Task to complete | Reproduce the data that follows in its entirety, character for character.

── Data listing

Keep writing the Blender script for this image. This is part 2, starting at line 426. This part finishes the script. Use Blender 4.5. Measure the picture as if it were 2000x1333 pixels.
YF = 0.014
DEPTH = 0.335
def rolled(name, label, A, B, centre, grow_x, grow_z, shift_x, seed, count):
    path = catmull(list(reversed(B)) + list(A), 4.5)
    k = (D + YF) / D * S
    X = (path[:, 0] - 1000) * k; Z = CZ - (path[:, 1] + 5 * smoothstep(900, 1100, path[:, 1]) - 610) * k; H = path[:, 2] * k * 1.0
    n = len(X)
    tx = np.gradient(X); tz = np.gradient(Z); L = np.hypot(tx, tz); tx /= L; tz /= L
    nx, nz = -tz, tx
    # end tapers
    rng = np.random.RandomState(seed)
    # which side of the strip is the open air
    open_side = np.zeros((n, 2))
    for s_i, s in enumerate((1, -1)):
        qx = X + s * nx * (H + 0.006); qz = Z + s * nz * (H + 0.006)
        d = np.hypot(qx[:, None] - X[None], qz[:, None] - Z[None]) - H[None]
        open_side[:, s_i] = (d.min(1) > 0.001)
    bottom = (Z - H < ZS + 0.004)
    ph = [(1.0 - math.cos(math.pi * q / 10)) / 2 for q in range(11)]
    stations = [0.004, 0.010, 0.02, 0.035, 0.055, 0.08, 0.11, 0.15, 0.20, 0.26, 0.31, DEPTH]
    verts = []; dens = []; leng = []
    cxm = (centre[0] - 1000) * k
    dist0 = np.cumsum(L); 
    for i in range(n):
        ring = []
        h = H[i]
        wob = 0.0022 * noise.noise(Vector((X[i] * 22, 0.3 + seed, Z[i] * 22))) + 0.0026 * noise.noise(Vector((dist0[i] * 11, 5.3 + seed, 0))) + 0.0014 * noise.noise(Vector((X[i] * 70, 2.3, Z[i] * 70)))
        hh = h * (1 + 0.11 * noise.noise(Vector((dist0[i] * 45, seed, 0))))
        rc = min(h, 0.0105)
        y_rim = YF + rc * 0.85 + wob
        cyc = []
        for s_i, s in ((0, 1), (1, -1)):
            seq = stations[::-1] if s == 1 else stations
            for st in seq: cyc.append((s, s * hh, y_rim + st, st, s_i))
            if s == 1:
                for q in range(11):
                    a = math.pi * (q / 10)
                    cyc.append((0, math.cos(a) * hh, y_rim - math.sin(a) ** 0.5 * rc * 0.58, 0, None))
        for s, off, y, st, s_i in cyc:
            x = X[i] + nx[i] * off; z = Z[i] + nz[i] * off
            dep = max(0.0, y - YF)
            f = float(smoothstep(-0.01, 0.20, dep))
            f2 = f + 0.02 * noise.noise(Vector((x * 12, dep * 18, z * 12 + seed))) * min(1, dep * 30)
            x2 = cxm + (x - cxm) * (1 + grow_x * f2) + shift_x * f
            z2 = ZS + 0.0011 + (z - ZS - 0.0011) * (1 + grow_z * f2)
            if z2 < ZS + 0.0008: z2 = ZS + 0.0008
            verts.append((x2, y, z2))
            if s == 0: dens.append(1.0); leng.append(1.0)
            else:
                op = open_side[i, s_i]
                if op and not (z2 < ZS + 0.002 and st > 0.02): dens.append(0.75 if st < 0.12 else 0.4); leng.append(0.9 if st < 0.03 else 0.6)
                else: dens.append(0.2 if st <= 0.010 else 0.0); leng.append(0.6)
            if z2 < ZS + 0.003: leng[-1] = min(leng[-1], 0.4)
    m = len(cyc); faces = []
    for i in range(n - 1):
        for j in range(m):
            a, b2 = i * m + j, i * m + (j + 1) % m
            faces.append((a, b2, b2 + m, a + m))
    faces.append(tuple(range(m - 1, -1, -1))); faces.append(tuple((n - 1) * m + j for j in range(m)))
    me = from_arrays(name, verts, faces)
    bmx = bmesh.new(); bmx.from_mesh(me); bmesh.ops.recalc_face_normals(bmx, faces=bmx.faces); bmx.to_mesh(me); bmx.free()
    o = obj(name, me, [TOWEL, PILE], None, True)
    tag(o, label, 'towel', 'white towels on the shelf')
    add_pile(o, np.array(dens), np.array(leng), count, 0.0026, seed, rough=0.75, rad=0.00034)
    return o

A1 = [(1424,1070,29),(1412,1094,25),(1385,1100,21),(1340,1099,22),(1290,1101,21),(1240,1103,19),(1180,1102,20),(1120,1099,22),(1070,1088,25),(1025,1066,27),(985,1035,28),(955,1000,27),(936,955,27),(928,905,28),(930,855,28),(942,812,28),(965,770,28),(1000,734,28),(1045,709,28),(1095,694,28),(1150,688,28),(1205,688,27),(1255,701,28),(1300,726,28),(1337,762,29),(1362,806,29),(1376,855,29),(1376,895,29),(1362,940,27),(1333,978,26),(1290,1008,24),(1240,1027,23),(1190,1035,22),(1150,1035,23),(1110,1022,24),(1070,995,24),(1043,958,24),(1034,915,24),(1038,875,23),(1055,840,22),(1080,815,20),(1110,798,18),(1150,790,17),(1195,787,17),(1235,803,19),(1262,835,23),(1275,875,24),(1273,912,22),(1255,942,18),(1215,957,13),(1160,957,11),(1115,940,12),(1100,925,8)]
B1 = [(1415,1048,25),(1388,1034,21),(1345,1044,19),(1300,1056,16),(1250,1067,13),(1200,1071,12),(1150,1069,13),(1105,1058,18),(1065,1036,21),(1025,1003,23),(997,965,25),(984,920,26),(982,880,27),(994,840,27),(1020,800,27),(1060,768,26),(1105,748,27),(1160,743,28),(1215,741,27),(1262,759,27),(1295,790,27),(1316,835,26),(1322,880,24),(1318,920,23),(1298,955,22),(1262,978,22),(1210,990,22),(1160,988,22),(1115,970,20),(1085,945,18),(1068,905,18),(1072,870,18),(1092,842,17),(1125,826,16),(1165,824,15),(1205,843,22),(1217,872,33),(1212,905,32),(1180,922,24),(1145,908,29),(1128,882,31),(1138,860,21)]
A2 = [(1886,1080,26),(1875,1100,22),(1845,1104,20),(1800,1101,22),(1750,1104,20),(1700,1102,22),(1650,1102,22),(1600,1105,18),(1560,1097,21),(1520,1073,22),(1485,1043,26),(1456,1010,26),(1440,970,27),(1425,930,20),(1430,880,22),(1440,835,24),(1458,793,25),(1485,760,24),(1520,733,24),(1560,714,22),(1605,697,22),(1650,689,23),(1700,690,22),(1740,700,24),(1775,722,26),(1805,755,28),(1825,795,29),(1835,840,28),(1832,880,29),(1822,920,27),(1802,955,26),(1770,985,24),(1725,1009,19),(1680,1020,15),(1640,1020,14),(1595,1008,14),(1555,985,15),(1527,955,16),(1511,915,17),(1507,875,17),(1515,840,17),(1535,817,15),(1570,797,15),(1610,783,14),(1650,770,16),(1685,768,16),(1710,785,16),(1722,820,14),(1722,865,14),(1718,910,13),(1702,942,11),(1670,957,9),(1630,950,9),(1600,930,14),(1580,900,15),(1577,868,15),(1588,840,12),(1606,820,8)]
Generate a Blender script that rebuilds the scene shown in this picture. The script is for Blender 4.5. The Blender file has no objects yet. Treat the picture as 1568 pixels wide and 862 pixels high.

────

The completed task |
Keep writing the Blender script for this image. This is part 2, starting at line 426. This part finishes the script. Use Blender 4.5. Measure the picture as if it were 2000x1333 pixels.
YF = 0.014
DEPTH = 0.335
def rolled(name, label, A, B, centre, grow_x, grow_z, shift_x, seed, count):
    path = catmull(list(reversed(B)) + list(A), 4.5)
    k = (D + YF) / D * S
    X = (path[:, 0] - 1000) * k; Z = CZ - (path[:, 1] + 5 * smoothstep(900, 1100, path[:, 1]) - 610) * k; H = path[:, 2] * k * 1.0
    n = len(X)
    tx = np.gradient(X); tz = np.gradient(Z); L = np.hypot(tx, tz); tx /= L; tz /= L
    nx, nz = -tz, tx
    # end tapers
    rng = np.random.RandomState(seed)
    # which side of the strip is the open air
    open_side = np.zeros((n, 2))
    for s_i, s in enumerate((1, -1)):
        qx = X + s * nx * (H + 0.006); qz = Z + s * nz * (H + 0.006)
        d = np.hypot(qx[:, None] - X[None], qz[:, None] - Z[None]) - H[None]
        open_side[:, s_i] = (d.min(1) > 0.001)
    bottom = (Z - H < ZS + 0.004)
    ph = [(1.0 - math.cos(math.pi * q / 10)) / 2 for q in range(11)]
    stations = [0.004, 0.010, 0.02, 0.035, 0.055, 0.08, 0.11, 0.15, 0.20, 0.26, 0.31, DEPTH]
    verts = []; dens = []; leng = []
    cxm = (centre[0] - 1000) * k
    dist0 = np.cumsum(L); 
    for i in range(n):
        ring = []
        h = H[i]
        wob = 0.0022 * noise.noise(Vector((X[i] * 22, 0.3 + seed, Z[i] * 22))) + 0.0026 * noise.noise(Vector((dist0[i] * 11, 5.3 + seed, 0))) + 0.0014 * noise.noise(Vector((X[i] * 70, 2.3, Z[i] * 70)))
        hh = h * (1 + 0.11 * noise.noise(Vector((dist0[i] * 45, seed, 0))))
        rc = min(h, 0.0105)
        y_rim = YF + rc * 0.85 + wob
        cyc = []
        for s_i, s in ((0, 1), (1, -1)):
            seq = stations[::-1] if s == 1 else stations
            for st in seq: cyc.append((s, s * hh, y_rim + st, st, s_i))
            if s == 1:
                for q in range(11):
                    a = math.pi * (q / 10)
                    cyc.append((0, math.cos(a) * hh, y_rim - math.sin(a) ** 0.5 * rc * 0.58, 0, None))
        for s, off, y, st, s_i in cyc:
            x = X[i] + nx[i] * off; z = Z[i] + nz[i] * off
            dep = max(0.0, y - YF)
            f = float(smoothstep(-0.01, 0.20, dep))
            f2 = f + 0.02 * noise.noise(Vector((x * 12, dep * 18, z * 12 + seed))) * min(1, dep * 30)
            x2 = cxm + (x - cxm) * (1 + grow_x * f2) + shift_x * f
            z2 = ZS + 0.0011 + (z - ZS - 0.0011) * (1 + grow_z * f2)
            if z2 < ZS + 0.0008: z2 = ZS + 0.0008
            verts.append((x2, y, z2))
            if s == 0: dens.append(1.0); leng.append(1.0)
            else:
                op = open_side[i, s_i]
                if op and not (z2 < ZS + 0.002 and st > 0.02): dens.append(0.75 if st < 0.12 else 0.4); leng.append(0.9 if st < 0.03 else 0.6)
                else: dens.append(0.2 if st <= 0.010 else 0.0); leng.append(0.6)
            if z2 < ZS + 0.003: leng[-1] = min(leng[-1], 0.4)
    m = len(cyc); faces = []
    for i in range(n - 1):
        for j in range(m):
            a, b2 = i * m + j, i * m + (j + 1) % m
            faces.append((a, b2, b2 + m, a + m))
    faces.append(tuple(range(m - 1, -1, -1))); faces.append(tuple((n - 1) * m + j for j in range(m)))
    me = from_arrays(name, verts, faces)
    bmx = bmesh.new(); bmx.from_mesh(me); bmesh.ops.recalc_face_normals(bmx, faces=bmx.faces); bmx.to_mesh(me); bmx.free()
    o = obj(name, me, [TOWEL, PILE], None, True)
    tag(o, label, 'towel', 'white towels on the shelf')
    add_pile(o, np.array(dens), np.array(leng), count, 0.0026, seed, rough=0.75, rad=0.00034)
    return o

A1 = [(1424,1070,29),(1412,1094,25),(1385,1100,21),(1340,1099,22),(1290,1101,21),(1240,1103,19),(1180,1102,20),(1120,1099,22),(1070,1088,25),(1025,1066,27),(985,1035,28),(955,1000,27),(936,955,27),(928,905,28),(930,855,28),(942,812,28),(965,770,28),(1000,734,28),(1045,709,28),(1095,694,28),(1150,688,28),(1205,688,27),(1255,701,28),(1300,726,28),(1337,762,29),(1362,806,29),(1376,855,29),(1376,895,29),(1362,940,27),(1333,978,26),(1290,1008,24),(1240,1027,23),(1190,1035,22),(1150,1035,23),(1110,1022,24),(1070,995,24),(1043,958,24),(1034,915,24),(1038,875,23),(1055,840,22),(1080,815,20),(1110,798,18),(1150,790,17),(1195,787,17),(1235,803,19),(1262,835,23),(1275,875,24),(1273,912,22),(1255,942,18),(1215,957,13),(1160,957,11),(1115,940,12),(1100,925,8)]
B1 = [(1415,1048,25),(1388,1034,21),(1345,1044,19),(1300,1056,16),(1250,1067,13),(1200,1071,12),(1150,1069,13),(1105,1058,18),(1065,1036,21),(1025,1003,23),(997,965,25),(984,920,26),(982,880,27),(994,840,27),(1020,800,27),(1060,768,26),(1105,748,27),(1160,743,28),(1215,741,27),(1262,759,27),(1295,790,27),(1316,835,26),(1322,880,24),(1318,920,23),(1298,955,22),(1262,978,22),(1210,990,22),(1160,988,22),(1115,970,20),(1085,945,18),(1068,905,18),(1072,870,18),(1092,842,17),(1125,826,16),(1165,824,15),(1205,843,22),(1217,872,33),(1212,905,32),(1180,922,24),(1145,908,29),(1128,882,31),(1138,860,21)]
A2 = [(1886,1080,26),(1875,1100,22),(1845,1104,20),(1800,1101,22),(1750,1104,20),(1700,1102,22),(1650,1102,22),(1600,1105,18),(1560,1097,21),(1520,1073,22),(1485,1043,26),(1456,1010,26),(1440,970,27),(1425,930,20),(1430,880,22),(1440,835,24),(1458,793,25),(1485,760,24),(1520,733,24),(1560,714,22),(1605,697,22),(1650,689,23),(1700,690,22),(1740,700,24),(1775,722,26),(1805,755,28),(1825,795,29),(1835,840,28),(1832,880,29),(1822,920,27),(1802,955,26),(1770,985,24),(1725,1009,19),(1680,1020,15),(1640,1020,14),(1595,1008,14),(1555,985,15),(1527,955,16),(1511,915,17),(1507,875,17),(1515,840,17),(1535,817,15),(1570,797,15),(1610,783,14),(1650,770,16),(1685,768,16),(1710,785,16),(1722,820,14),(1722,865,14),(1718,910,13),(1702,942,11),(1670,957,9),(1630,950,9),(1600,930,14),(1580,900,15),(1577,868,15),(1588,840,12),(1606,820,8)]
Generate a Blender script that rebuilds the scene shown in this picture. The script is for Blender 4.5. The Blender file has no objects yet. Treat the picture as 1568 pixels wide and 862 pixels high.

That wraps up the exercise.